Rückholung schwierig

Die Rückholung aus dem Bürgerkriegsland gestaltet sich schwierig. „Wo ein Wille ist, ist aber auch ein Weg“, sagt Markus Niedworok, der Tübinger Anwalt des Afghanen, er macht seinem Mandaten Hoffnung. Zwar sei die deutsche Botschaft wegen eines Bombenanschlags auf lange Zeit geschlossen, aber immerhin habe er die Telefonnummer des Bruders des 23-Jährigen erhalten. „Die schicke ich dem Bundesamt“, sagt Niedworok, der inzwischen regelmäßig Faxe und E-Mails mit der Behörde austauscht. „Es gibt wieder Abschiebeflüge, da müsste es doch möglich sein, Hasmatullah F. in einen Retourflieger zu setzen“, schlägt er vor.

Von einem „massiven Behördenfehler“ spricht die Flüchtlingsorganisation Pro Asyl. Die Schilderung der Verhältnisse in den Abschiebe-Einrichtungen Bulgariens seien absolut glaubhaft, bestätigt Bernd Mesovic, der Leiter der Abteilung Rechtspolitik. „Ein Teil der Balkanstaaten prügelt Flüchtlinge regelrecht außer Landes“, dazu gehöre auch Bulgarien.

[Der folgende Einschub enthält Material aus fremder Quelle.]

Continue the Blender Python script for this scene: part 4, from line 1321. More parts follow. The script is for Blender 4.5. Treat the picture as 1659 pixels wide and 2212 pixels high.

Sein Engagement für den afghanischen Flüchtling bringt dem Tübinger Anwalt Niedworok längst nicht nur positive Reaktionen ein. Er werde in E-Mails beschimpft, erzählt er. Ihm werde darin vorgeworfen, er sei „eine Schande für die Heimat“ und solle sich schämen, weil er so viel Aufwand für einen Mann betreibe, der eines Tages vielleicht sowieso abgeschoben werde. Das müsse er als Anwalt ausblenden, sagt Niedworok. Er ist gespannt auf den 21. Dezember. Dann wird in Sigmaringen darüber verhandelt, ob das Asylverfahren des Afghanen in Bulgarien durchzuführen ist oder in Deutschland.